AP Chemistry 5.2 Introduction to Rate Law - Exam Style questions - FRQs- New Syllabus

(a)
For the correct calculated value:
Accept one of the following:

• \( k = \dfrac{0.693}{t_{1/2}} = \dfrac{0.693}{1.67\ \mathrm{hr}} = 0.415\ \mathrm{hr^{-1}} \)

• \( k = \dfrac{\ln[A]_0 – \ln[A]_t}{t} = \dfrac{\ln(0.160) – \ln(0.0800)}{1.67\ \mathrm{hr}} = 0.415\ \mathrm{hr^{-1}} \)

• \( k = \dfrac{\ln[A]_0 – \ln[A]_t}{t} = \dfrac{\ln(0.160) – \ln(0.0400)}{3.33\ \mathrm{hr}} = 0.416\ \mathrm{hr^{-1}} \)

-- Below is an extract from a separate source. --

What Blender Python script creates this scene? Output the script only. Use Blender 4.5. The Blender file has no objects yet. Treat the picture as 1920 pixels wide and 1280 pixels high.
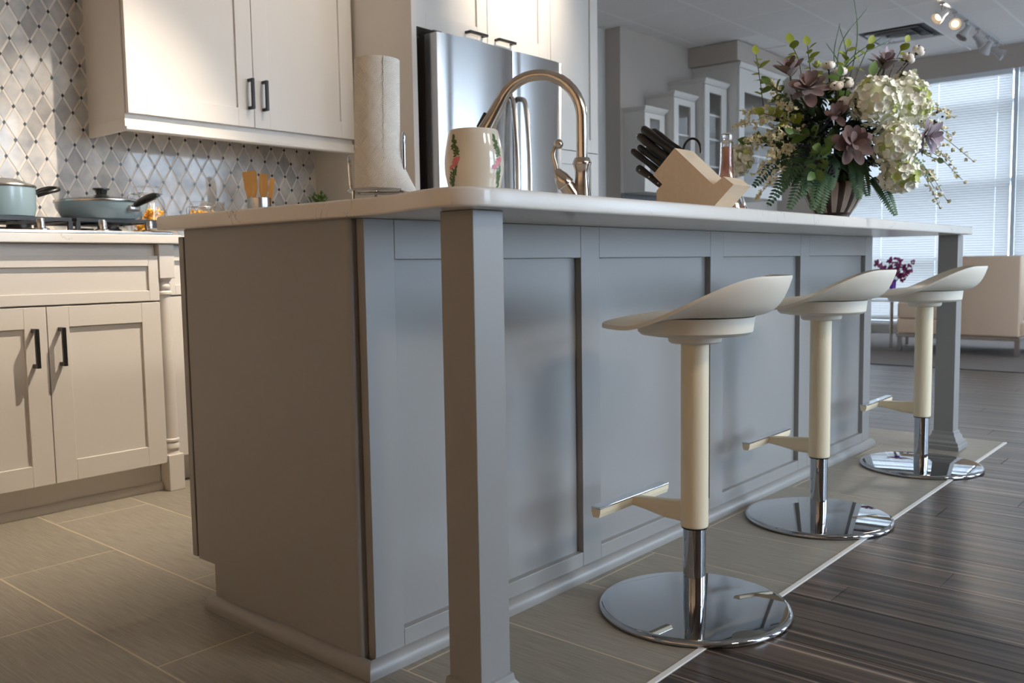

• \( k = \dfrac{\ln[A]_0 – \ln[A]_t}{t} = \dfrac{\ln(0.160) – \ln(0.0200)}{5.00\ \mathrm{hr}} = 0.416\ \mathrm{hr^{-1}} \)

For the correct units, consistent with the calculated value:
\( \mathrm{hr^{-1}} \)

A quick check: the concentration halves from \( 0.160 \rightarrow 0.0800 \rightarrow 0.0400 \rightarrow 0.0200 \) in nearly equal time intervals, so the reaction is behaving like a first-order process, which matches the given rate law.

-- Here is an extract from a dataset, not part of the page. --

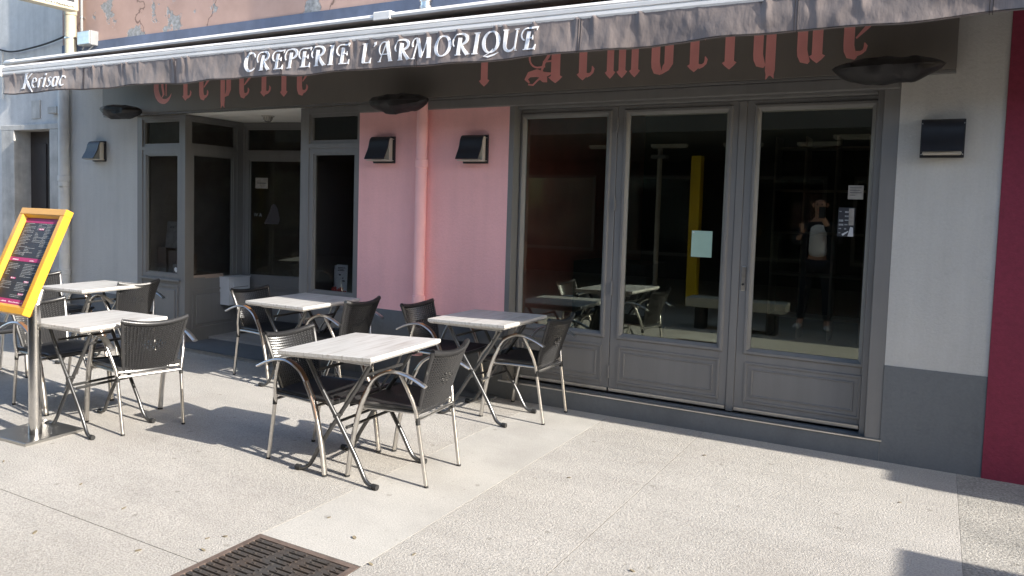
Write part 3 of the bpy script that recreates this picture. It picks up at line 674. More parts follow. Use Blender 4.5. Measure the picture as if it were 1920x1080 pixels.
# ---- hanging sign ----
e = empty('hanging_sign', (-8.40, -.2, 3.57), label='cream light-box sign sticking out from the wall at the top left', category='sign')
bx('case', 'cream', e, -.07, .07, -1.15, 0, -.01, .75, bev=.012)
bx('face', 'paper_white', e, .0702, .074, -1.11, -.03, .03, .72)
bx('dark_print', 'ink', e, .0742, .0746, -1.08, -.05, .075, .42)
TS = Matrix(((0, 0, 1, 0), (1, 0, 0, 0), (0, 1, 0, 0), (0, 0, 0, 1)))
text_obj('lettering', 'BIERE BRETONNE   EN PRESSION'[-14:].replace('EN', 'ON'), .052, Matrix.Translation((.0745, -.06, .016))@TS, 'ink', e, align='RIGHT')
# ---- awning ----
aw = empty('awning', (-4, -.5, 2.9), label='long retracted brown awning with a lettered valance over the whole shopfront', category='awning')
O = Vector((-4, -.5, 2.9))
AX0, AX1 = -8.12, 1.9
def ry(x): return -(1.0-.015*x)
def zt(x): return 2.694-.002*(x+3)
ZB = [(-8.12, 2.512), (-4.6, 2.486), (-2.4, 2.478), (-.87, 2.508), (.3, 2.522), (1.9, 2.53)]
def zb(x):
    for (a, za), (b, zb_) in zip(ZB, ZB[1:]):
        if x <= b: return za+(zb_-za)*(x-a)/(b-a)
    return ZB[-1][1]
def aw_link(name, bm, m, smooth=False, parent=None):
    for v in bm.verts: v.co -= O
    return link(name, bm, m, parent or aw, smooth)
# front rail with grooves (profile extruded)
bm = bmesh.new(); prof = [(0, 0), (-.012, .0), (-.018, .012), (-.018, .030), (-.012, .033), (-.012, .038), (-.02, .041), (-.022, .062), (-.014, .066), (-.014, .070), (-.02, .074), (-.012, .090), (.03, .092), (.045, .04), (.04, 0)]
rows = []
for i in range(31):
    x = AX0-.02+(AX1-AX0+.04)*i/30; rows.append([bm.verts.new((x, ry(x)+a, zt(x)+b)) for a, b in prof])
for A, B in zip(rows, rows[1:]):
    for k in range(len(prof)): bm.faces.new((A[k], A[(k+1) % len(prof)], B[(k+1) % len(prof)], B[k]))
bm.faces.new(rows[0]); bm.faces.new(rows[-1]); aw_link('front_rail', bm, 'rail_alu')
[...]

Therefore, \( \boxed{k \approx 0.415\ \mathrm{hr^{-1}}} \).

(b)
For the correct answer and a valid justification:
Step \( 1 \) is the rate-determining step. The rate law of elementary step \( 1 \) is \( \mathrm{rate} = k[\mathrm{N_2O_5}] \), which is consistent with the first-order kinetics of the overall rate law.

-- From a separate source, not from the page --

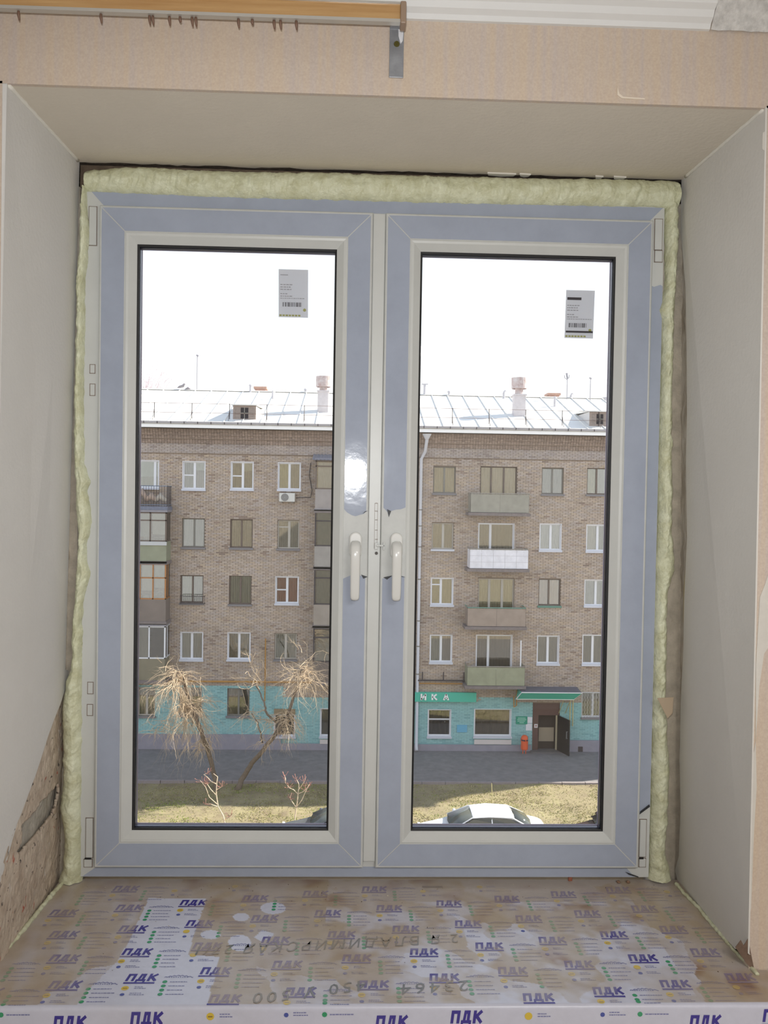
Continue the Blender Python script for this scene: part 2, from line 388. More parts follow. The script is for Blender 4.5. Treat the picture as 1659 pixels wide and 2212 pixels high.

Step \( 2 \) would involve both \( \mathrm{NO_2} \) and \( \mathrm{NO_3} \), and step \( 3 \) would involve \( \mathrm{N_2O_5} \) and \( \mathrm{NO} \). Since the observed rate law depends only on \( [\mathrm{N_2O_5}] \), step \( 1 \) must be the slow step.

(c)
For the correct answer:
Remain the same. The rate constant, \( k \), is independent of concentration and will remain the same at constant temperature.

Doubling the initial concentration would change the initial rate, but not the value of \( k \). For a given reaction, \( k \) changes only when conditions such as temperature change.